Retype every line from the start of the data down to and including the line with "scrap('tan scrap peeping". Skip the pictures.

STORED DATA>
* * *

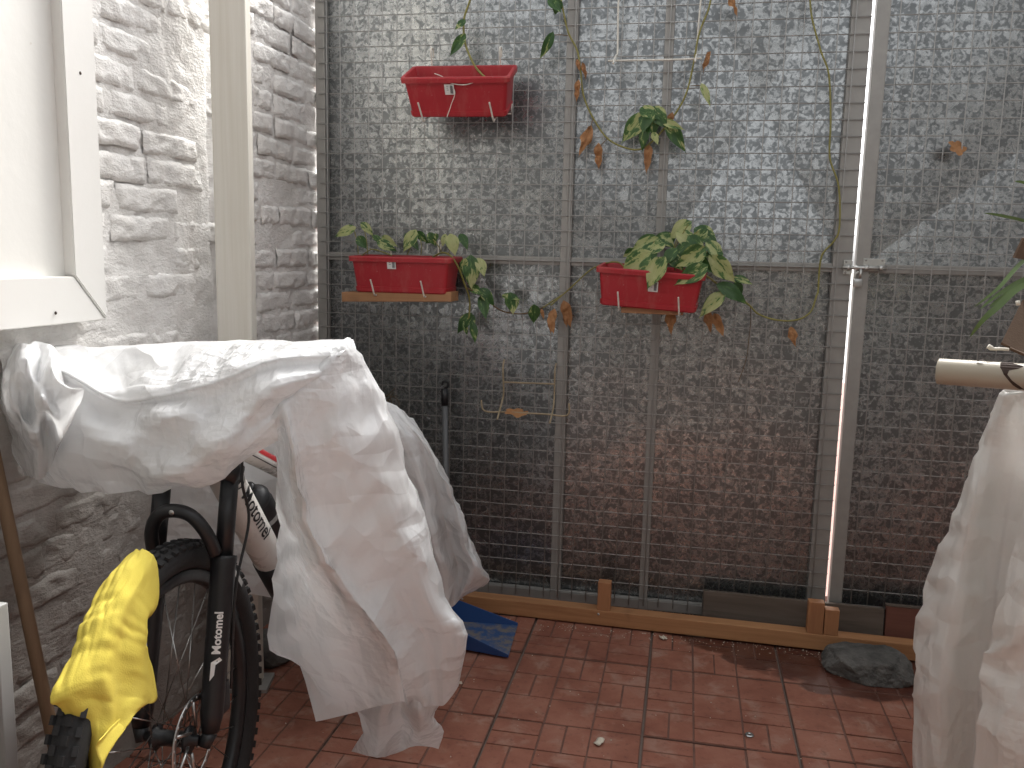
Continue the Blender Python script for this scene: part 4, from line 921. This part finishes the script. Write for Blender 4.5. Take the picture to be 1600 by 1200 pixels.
# floor bits
P = at(1171, 1148, Z=.003)
o = tag(MB().lathe([(.003, .0), (.004, .002), (.010, .002), (.0115, .0)], 20).build('washer', M['steel'], None, True), 'small round metal plug set in a red tile', 'plug'); o.location = P
def scrap(label, px, py, s, seed):
    P = at(px, py, Z=.004); G = [[Vector((s*(i/5-.5), s*.7*(j/4-.5), s*.28*(noise.noise((i*.7, j*.7, seed))+.6))) for j in range(5)] for i in range(6)]
    o = tag(MB().grid(G).build('paper_scrap', M['scrap'], None, True), label, 'scrap', 'scraps on the tiles'); o.location = P; o.rotation_euler.z = seed
    o.modifiers.new('t', 'SOLIDIFY').thickness = .001
scrap('crumpled pale scrap on the tiles nearest the camera', 936, 1161, .028, 1.3); scrap('yellowish scrap lying just in front of the beam', 1036, 998, .026, 2.1)
scrap('tan scrap peeping out beside the hanging plastic sheet', 716, 1069, .022, .4)

# ------------------------------------------------------------------ right: covered stack, pipe, cardboard, grassy plant
st_ = MB()
R1 = PG([[(1700, 560), (1650, 590), (1600, 606), (1580, 616), (1640, 610), (1720, 605), (1850, 600)],
         [(1640, 600), (1602, 612), (1574, 612), (1566, 622), (1600, 630), (1680, 630), (1850, 630)],
         [(1600, 690), (1560, 690), (1535, 695), (1542, 700), (1590, 705), (1680, 710), (1850, 710)],
         [(1570, 770), (1525, 770), (1503, 780), (1520, 785), (1575, 790), (1660, 790), (1850, 790)],
         [(1540, 870), (1490, 870), (1463, 880), (1500, 885), (1560, 890), (1640, 890), (1850, 890)],
         [(1520, 960), (1470, 960), (1438, 965), (1485, 965), (1550, 975), (1620, 985), (1850, 985)],
         [(1515, 1060), (1465, 1060), (1432, 1062), (1470, 1060), (1530, 1070), (1600, 1080), (1850, 1085)],
         [(1515, 1160), (1465, 1160), (1432, 1160), (1468, 1160), (1520, 1160), (1590, 1165), (1850, 1170)],
         [(1520, 1290), (1470, 1290), (1437, 1290), (1470, 1290), (1520, 1290), (1590, 1290), (1850, 1290)]],
        [[-.70, -.78, -.90, -1.0, -1.05, -1.05, -1.05]]+[[-.72, -.80, -.92, -1.02, -1.04, -1.10, -1.06]]*2+[[-.70, -.80, -.92, -1.04, -1.00, -1.12, -1.06]]*2+[[-.68, -.78, -.92, -1.06, -1.02, -1.14, -1.06]]*4)
st_.grid(sheet_of(R1, 4, 4, 11))
R2 = PG([[(1598, 800), (1630, 790), (1700, 780)], [(1575, 900), (1620, 890), (1700, 880)], [(1548, 1000), (1600, 990), (1700, 980)], [(1538, 1040), (1590, 1050), (1700, 1050)], [(1530, 1130), (1590, 1140), (1700, 1140)], [(1515, 1290), (1590, 1290), (1700, 1290)]],
        [[-1.14, -1.20, -1.20], [-1.15, -1.22, -1.20], [-1.16, -1.23, -1.21], [-1.16, -1.21, -1.21], [-1.17, -1.24, -1.22], [-1.18, -1.25, -1.22]])
st_.grid(sheet_of(R2, 4, 5, 12))
tag(st_.build('plastic_sheet', M['film_dusty'], None, True), 'dusty white plastic sheet hanging at the right border below the pipe', 'plastic sheet')
a, b = at(1466, 580, Y=-1.10), at(1640, 592, Y=-1.18); b = a+(b-a)*2.2; dirp = (b-a).normalized()
pv = thing('pvc_pipe', 'cream plastic pipe with broken burnt patch poking in from the right', 'pipe', a)
Mp = dirp.to_track_quat('Z', 'Y').to_matrix().to_4x4(); Lp = (b-a).length
MB().lathe([(.0215, .004), (.0225, .0), (.0248, .0), (.0250, .002), (.0250, Lp), (.0215, Lp)], 36, Mp, True).build('tube', M['pvc'], pv, True)
cp = (Mp.inverted().to_3x3() @ (CAM-a)).normalized(); q0 = math.atan2(cp.y, cp.x)
q_up = math.atan2((Mp.inverted().to_3x3() @ Vector((0, 0, 1))).y, (Mp.inverted().to_3x3() @ Vector((0, 0, 1))).x)
sg = 1 if ((q_up-q0+math.pi) % (2*math.pi)-math.pi) > 0 else -1
def onpipe(l, q, r=.0254): return Mp @ Vector((r*math.cos(q0+sg*q), r*math.sin(q0+sg*q), l))
px_ = .118
def pipe_patch(rows_):      # rows of (angle, l0, l1), laid on the curve of the pipe
    G = []
    for (qa, a0, a1), (qb, b0, b1) in zip(rows_, rows_[1:]):
        for k in range(5): t_ = k/4; G.append([onpipe(px_+(a0+(b0-a0)*t_)+((a1+(b1-a1)*t_)-(a0+(b0-a0)*t_))*u, qa+(qb-qa)*t_) for u in (0, .5, 1)])
    return G
MB().grid(pipe_patch([(1.45, -.010, .004), (1.15, -.013, .010), (.85, -.012, .026), (.6, -.011, .018), (.42, -.008, .004)])).grid(pipe_patch([(.42, -.008, .004), (.1, -.004, .002), (-.3, .004, .010), (-.7, .012, .022), (-1.1, .022, .030)])).build('broken_edge', M['burnt'], pv, True)
MB().add([onpipe(.072+dx, q, .0258+h) for dx, q, h in ((-.006, 1.2, .001), (.004, 1.22, .004), (.008, 1.0, .003), (.002, .90, .005), (-.004, .98, .002))], [[0, 1, 2, 3, 4]]).build('peeling_flake', M['burnt'], pv)
MB().add([onpipe(.070+dx, q, .027+h) for dx, q, h in ((-.005, 1.15, 0), (.004, 1.15, .002), (.007, .98, .003), (.0, .95, .004))], [[0, 1, 2, 3]]).build('peeling_flake', M['pvc'], pv)
# cardboard
cb = thing('cardboard_box', 'torn brown cardboard box corner above the cream pipe', 'box', at(1620, 560, Y=-1.0))
def slabq(parent, name, pts, th, mat):
    P = [at(x, y, Y=Y) for x, y, Y in pts]; n_ = (P[1]-P[0]).cross(P[2]-P[0]).normalized()*th
    k = len(P); F = [list(range(k)), [k+i for i in range(k)][::-1]]+[[i, (i+1) % k, k+(i+1) % k, k+i] for i in range(k)]
    return local(parent, MB().add(P+[p+n_ for p in P], F)).build(name, M[mat], parent)
slabq(cb, 'flap', [(1565, 535, -1.10), (1597, 470, -1.02), (1660, 420, -.95), (1680, 560, -1.0), (1600, 552, -1.10)], .006, 'cardboard')
slabq(cb, 'side', [(1575, 546, -1.10), (1598, 556, -1.10), (1700, 565, -1.06), (1700, 540, -.9), (1600, 520, -1.0)], .006, 'cardboard')
slabq(cb, 'torn_corner', [(1585, 403, -1.00), (1600, 372, -1.0), (1640, 370, -.98), (1640, 420, -.98), (1598, 405, -1.0)], .006, 'cardboard')
local(cb, MB().tube(spline([at(1544, 541, Y=-1.12), at(1552, 545, Y=-1.12), at(1562, 545, Y=-1.12), at(1575, 546, Y=-1.11)], 4), [.0045]*4+[.003]*9, 10)).build('glue_drip', M['glue'], cb, True)
local(cb, MB().tube([at(1590, 470, Y=-1.06), at(1591, 477, Y=-1.06)], .004, 10)).build('glue_blob', M['glue'], cb, True)
gp = thing('grassy_plant', 'plant with long narrow green blades behind the cardboard at right border', 'plant', at(1640, 470, Y=-.9))
def blade(pts, w0):
    S = spline([at(x, y, Y=Y) for x, y, Y in pts], 6); G = []
    for i, p_ in enumerate(S):
        t_ = (S[min(i+1, len(S)-1)]-S[max(0, i-1)]).normalized(); sd_ = t_.cross((CAM-p_).normalized()).normalized(); f_ = i/(len(S)-1)
        w1 = w0*math.sin(math.pi*min(1, .12+f_*.88))**.7*.5
        G.append([p_-sd_*w1, p_+Vector((0, .2, -1))*.12*w1, p_+sd_*w1])
    local(gp, MB().grid(G)).build('blade', M['blade_green'], gp, True)
for pts, w0 in [([(1640, 360, -.9), (1600, 345, -.95), (1560, 336, -1.0), (1538, 333, -1.02)], .006), ([(1650, 380, -.9), (1600, 407, -.95), (1560, 450, -1.0), (1522, 480, -1.0)], .008), ([(1650, 420, -.88), (1600, 436, -.93), (1560, 460, -.97), (1530, 484, -.99)], .008),
        ([(1650, 430, -.9), (1595, 448, -1.0), (1560, 478, -1.02), (1536, 500, -1.02), (1515, 527, -1.0)], .013), ([(1650, 440, -.86), (1600, 440, -.9), (1570, 462, -.93), (1545, 480, -.95)], .012), ([(1650, 330, -.9), (1610, 290, -.9), (1585, 283, -.9)], .007), ([(1700, 450, -.9), (1690, 380, -.9), (1660, 330, -.92)], .012)]: blade(pts, w0)
local(gp, MB().tube([at(1652, 400, Y=-.88), at(1655, 600, Y=-.88)], .02, 10)).build('plant_base', M['stem'], gp, True)

# crumbs and grit on the tiles: too many and too small to count
R_ = random.Random(5); gm = MB()
for k in range(420):
    if k % 3: x, y = R_.uniform(-.45, 1.1), -.145-abs(R_.gauss(0, .035))
    else: x, y = R_.uniform(-.9, 1.4), R_.uniform(-1.3, -.15)
    r = R_.uniform(.0008, .0026); a_ = R_.uniform(0, 6.3); V = [Vector((x+r*math.cos(a_+q)*R_.uniform(.6, 1.3), y+r*math.sin(a_+q)*R_.uniform(.6, 1.3), .0016)) for q in (0, 1.6, 3.1, 4.7)]+[Vector((x, y, .0016+r))]
    gm.add(V, [[0, 1, 4], [1, 2, 4], [2, 3, 4], [3, 0, 4]])
gt = gm.build('grit', M['scrap'], None); gt['kind'] = 'stuff'; tag(gt, 'pale grit and crumbs scattered over the red tiles', 'grit')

* * *

COMPLETED TASK>
Continue the Blender Python script for this scene: part 4, from line 921. This part finishes the script. Write for Blender 4.5. Take the picture to be 1600 by 1200 pixels.
# floor bits
P = at(1171, 1148, Z=.003)
o = tag(MB().lathe([(.003, .0), (.004, .002), (.010, .002), (.0115, .0)], 20).build('washer', M['steel'], None, True), 'small round metal plug set in a red tile', 'plug'); o.location = P
def scrap(label, px, py, s, seed):
    P = at(px, py, Z=.004); G = [[Vector((s*(i/5-.5), s*.7*(j/4-.5), s*.28*(noise.noise((i*.7, j*.7, seed))+.6))) for j in range(5)] for i in range(6)]
    o = tag(MB().grid(G).build('paper_scrap', M['scrap'], None, True), label, 'scrap', 'scraps on the tiles'); o.location = P; o.rotation_euler.z = seed
    o.modifiers.new('t', 'SOLIDIFY').thickness = .001
scrap('crumpled pale scrap on the tiles nearest the camera', 936, 1161, .028, 1.3); scrap('yellowish scrap lying just in front of the beam', 1036, 998, .026, 2.1)
scrap('tan scrap peeping out beside the hanging plastic sheet', 716, 1069, .022, .4)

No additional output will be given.